Steve Irwin in action. This moment, when the much-loved "Crocodile Hunter" fed one of his reptiles while holding son Robert in early 2004, caused an outcry. Photo / Supplied
World-famous wildlife expert Steve Irwin was named Australian of the Year – but the decision was overturned at the last moment and the honour handed to cricket star Steve Waugh.
The stunning revelation is in a memoir by former Olympian Lisa Curry, who was chair of the National Australia Day Council at the time in 2004.
The sudden switch came amid a media and public outcry after the much-loved "Crocodile Hunter" Irwin was photographed holding his then-baby son Robert while feeding a croc at the Irwin family's Australia Zoo.
The council, which awards Australia's most prestigious honour and which had already told Irwin he would be the recipient, made the call to change tack in the belief he could nominate again in a few years' time.

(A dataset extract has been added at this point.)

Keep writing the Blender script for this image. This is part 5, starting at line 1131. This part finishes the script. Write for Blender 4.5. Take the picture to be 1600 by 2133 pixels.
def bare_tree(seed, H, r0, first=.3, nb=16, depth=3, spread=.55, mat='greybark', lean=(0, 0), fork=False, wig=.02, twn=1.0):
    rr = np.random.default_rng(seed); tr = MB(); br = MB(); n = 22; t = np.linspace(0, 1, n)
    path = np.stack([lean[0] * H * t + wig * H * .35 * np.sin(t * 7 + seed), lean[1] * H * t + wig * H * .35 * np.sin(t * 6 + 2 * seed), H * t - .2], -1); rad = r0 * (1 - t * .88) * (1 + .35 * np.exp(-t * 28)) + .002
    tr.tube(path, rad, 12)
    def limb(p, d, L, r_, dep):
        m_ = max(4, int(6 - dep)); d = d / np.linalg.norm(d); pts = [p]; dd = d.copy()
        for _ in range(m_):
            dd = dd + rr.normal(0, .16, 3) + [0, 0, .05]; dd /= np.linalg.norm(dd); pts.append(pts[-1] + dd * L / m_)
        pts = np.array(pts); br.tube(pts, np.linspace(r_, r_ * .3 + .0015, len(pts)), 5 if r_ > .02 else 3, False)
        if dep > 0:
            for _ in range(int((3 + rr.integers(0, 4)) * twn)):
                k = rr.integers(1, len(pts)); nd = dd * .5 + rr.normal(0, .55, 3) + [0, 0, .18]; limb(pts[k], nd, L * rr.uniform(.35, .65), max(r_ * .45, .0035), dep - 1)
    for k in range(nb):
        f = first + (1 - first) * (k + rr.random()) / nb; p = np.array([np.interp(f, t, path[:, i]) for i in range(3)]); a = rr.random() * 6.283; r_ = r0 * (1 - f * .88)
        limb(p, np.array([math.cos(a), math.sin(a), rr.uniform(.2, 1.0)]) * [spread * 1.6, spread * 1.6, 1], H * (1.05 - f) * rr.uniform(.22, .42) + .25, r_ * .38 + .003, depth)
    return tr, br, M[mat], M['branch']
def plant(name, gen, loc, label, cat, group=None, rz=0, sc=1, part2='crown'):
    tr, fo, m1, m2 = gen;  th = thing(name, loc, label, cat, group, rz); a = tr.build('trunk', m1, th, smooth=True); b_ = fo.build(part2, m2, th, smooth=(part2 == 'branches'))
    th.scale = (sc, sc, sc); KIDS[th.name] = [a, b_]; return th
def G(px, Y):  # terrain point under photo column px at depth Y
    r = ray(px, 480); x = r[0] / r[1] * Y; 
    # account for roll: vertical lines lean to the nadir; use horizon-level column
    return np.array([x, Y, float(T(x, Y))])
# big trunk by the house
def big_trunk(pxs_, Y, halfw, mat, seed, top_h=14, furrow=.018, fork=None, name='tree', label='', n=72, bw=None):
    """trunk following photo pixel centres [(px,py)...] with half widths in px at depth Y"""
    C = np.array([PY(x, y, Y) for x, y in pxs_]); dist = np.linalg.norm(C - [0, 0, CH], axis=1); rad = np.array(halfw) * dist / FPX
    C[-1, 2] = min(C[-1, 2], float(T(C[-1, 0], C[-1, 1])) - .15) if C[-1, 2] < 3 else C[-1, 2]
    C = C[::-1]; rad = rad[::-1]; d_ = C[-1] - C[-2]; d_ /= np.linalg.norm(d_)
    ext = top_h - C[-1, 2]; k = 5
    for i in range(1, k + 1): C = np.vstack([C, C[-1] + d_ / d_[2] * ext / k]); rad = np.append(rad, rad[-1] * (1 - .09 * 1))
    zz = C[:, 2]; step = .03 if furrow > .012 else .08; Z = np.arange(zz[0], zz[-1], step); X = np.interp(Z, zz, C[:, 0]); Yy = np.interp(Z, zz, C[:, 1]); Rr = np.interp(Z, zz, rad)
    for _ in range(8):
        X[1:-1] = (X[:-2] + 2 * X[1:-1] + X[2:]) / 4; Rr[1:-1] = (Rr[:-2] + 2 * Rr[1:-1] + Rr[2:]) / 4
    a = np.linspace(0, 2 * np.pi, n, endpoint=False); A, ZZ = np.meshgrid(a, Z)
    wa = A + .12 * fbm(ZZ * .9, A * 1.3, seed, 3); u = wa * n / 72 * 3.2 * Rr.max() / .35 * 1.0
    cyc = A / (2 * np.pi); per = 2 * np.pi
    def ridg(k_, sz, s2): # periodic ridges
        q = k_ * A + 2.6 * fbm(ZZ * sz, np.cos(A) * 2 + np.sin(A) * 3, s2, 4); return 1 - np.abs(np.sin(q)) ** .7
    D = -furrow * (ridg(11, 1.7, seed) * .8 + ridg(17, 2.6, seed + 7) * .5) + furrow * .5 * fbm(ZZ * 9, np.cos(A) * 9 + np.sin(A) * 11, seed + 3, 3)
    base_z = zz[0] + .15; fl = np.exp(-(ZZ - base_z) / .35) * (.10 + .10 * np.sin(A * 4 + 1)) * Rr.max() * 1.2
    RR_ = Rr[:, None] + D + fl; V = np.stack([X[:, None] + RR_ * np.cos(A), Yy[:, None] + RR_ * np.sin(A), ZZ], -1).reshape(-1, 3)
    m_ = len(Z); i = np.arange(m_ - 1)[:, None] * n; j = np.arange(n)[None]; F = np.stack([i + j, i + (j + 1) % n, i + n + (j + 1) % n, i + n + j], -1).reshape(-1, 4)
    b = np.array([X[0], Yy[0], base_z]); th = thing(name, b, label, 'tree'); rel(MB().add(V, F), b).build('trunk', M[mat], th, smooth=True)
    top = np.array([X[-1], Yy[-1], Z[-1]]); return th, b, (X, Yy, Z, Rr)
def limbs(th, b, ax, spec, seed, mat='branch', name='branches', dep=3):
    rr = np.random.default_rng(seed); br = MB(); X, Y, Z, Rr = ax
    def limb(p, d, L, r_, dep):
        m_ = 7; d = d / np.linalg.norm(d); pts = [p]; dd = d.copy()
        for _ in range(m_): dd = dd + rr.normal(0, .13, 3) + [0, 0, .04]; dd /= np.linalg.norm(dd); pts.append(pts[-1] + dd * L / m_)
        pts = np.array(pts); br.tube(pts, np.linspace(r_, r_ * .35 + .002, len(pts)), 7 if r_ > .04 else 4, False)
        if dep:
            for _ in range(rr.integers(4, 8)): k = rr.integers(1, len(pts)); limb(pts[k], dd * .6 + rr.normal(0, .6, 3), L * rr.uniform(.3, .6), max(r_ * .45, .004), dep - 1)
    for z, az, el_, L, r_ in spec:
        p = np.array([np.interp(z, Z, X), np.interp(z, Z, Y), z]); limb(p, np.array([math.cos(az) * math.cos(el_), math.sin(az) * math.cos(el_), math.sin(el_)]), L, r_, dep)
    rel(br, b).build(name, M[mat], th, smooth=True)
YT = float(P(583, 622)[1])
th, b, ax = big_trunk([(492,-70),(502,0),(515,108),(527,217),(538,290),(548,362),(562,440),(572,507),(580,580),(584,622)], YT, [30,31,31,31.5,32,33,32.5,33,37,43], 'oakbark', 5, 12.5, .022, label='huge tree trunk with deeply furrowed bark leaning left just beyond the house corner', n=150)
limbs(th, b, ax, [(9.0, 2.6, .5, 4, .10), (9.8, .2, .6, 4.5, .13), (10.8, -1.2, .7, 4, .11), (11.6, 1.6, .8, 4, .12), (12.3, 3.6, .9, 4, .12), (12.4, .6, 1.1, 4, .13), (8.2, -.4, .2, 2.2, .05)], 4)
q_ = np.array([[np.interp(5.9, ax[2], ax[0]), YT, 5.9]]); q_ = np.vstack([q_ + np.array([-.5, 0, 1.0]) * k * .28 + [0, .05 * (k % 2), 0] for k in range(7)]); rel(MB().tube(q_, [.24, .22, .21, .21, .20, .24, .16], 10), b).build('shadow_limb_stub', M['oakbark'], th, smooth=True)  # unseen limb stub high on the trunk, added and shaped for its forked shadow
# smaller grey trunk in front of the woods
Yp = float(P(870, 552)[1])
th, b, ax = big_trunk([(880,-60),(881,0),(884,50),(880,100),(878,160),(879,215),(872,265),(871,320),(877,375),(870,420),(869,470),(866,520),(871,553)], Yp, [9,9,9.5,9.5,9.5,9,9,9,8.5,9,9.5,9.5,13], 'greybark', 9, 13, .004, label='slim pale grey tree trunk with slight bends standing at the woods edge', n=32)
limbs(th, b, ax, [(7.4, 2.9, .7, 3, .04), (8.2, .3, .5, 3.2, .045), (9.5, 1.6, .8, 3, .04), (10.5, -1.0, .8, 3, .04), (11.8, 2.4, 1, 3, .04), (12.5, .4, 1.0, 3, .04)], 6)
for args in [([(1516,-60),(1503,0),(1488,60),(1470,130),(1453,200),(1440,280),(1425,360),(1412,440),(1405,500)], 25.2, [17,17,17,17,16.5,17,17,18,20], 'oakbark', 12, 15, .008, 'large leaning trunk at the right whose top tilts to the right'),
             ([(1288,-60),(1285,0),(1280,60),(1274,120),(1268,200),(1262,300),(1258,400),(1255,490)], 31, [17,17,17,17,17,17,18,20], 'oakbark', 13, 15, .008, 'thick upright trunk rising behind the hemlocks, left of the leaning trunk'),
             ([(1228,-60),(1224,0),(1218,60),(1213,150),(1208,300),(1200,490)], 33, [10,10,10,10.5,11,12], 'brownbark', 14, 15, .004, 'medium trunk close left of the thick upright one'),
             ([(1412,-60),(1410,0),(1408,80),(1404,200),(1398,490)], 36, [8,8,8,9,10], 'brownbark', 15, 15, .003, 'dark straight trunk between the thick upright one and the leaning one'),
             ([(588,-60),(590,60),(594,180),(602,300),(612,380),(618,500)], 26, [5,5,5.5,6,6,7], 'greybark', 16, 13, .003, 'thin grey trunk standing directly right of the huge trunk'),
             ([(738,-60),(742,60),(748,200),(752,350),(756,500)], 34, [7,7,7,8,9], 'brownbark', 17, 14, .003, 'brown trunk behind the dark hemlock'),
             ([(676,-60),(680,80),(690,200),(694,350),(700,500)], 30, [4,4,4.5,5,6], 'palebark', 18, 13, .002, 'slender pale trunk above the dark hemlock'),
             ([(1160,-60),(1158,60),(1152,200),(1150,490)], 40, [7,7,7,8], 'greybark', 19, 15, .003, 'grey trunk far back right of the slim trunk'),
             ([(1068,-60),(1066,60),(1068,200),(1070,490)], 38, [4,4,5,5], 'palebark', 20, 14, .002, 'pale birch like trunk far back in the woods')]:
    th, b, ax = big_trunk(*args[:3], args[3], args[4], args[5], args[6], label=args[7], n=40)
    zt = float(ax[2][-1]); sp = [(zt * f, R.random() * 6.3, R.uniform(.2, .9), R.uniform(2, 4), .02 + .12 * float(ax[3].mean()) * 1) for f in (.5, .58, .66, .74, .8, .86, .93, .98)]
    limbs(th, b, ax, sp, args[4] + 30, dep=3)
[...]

But tragedy intervened before that could happen, when Irwin was fatally stung by a ray in 2006.
In an exclusive interview with the Saturday Telegraph and other News Corp papers, Curry said she would have made a different decision today – and if it were possible, she would give Irwin the award posthumously.
"It was such a shemozzle that should never have happened,'' she said. "Today, I would have just said 'no, we are going ahead with it'.
"Sometimes you do things to please people, to please the media or the public, and these days I'd go 'No. This is what we are doing. The person deserves it and it's going to stand."
In her memoir, "Lisa: 60 years of Love, Life & Loss", Curry opens up about her life as a triple Olympian and Commonwealth Games champion, making an Olympic comeback as a 30-year-old mum, and her marriage to, and divorce from, Ironman Grant Kenny.
She also speaks about the death of her daughter Jaimi at the age of 33 after years of mental illness, including eating disorders and alcohol abuse, and how she struggled to find her way out of the dark clouds of grief which descended on her when her daughter died.
And she has detailed some never-before-told stories about her life and career, including the Steve Irwin crisis which erupted in January 2004, halfway through her eight-year tenure as chair of the National Australia Day Council – a role she was appointed to by then-prime minister John Howard.
"Steve was aware that he'd won because, in those days, it was my job to ring the recipients and let them know,'' she writes, describing Irwin's commitment to conservation and charismatic expertise in glowing terms.
"It was so hard to make a decision to take away somebody's award, which they'd won fair and square.
"After speaking with Steve, it was agreed he would withdraw his nomination. He could renominate another year. Steve Waugh ended up winning it that year and he was a very good Australian of the Year for 2004. I don't know whether he knew that Steve Irwin had been the first choice."
Irwin's widow Terri, and their now adult children Bindi and Robert, continue to run the family's zoo.
"I want his family to know that he was, and always will be, a worthy recipient of that award," Curry writes.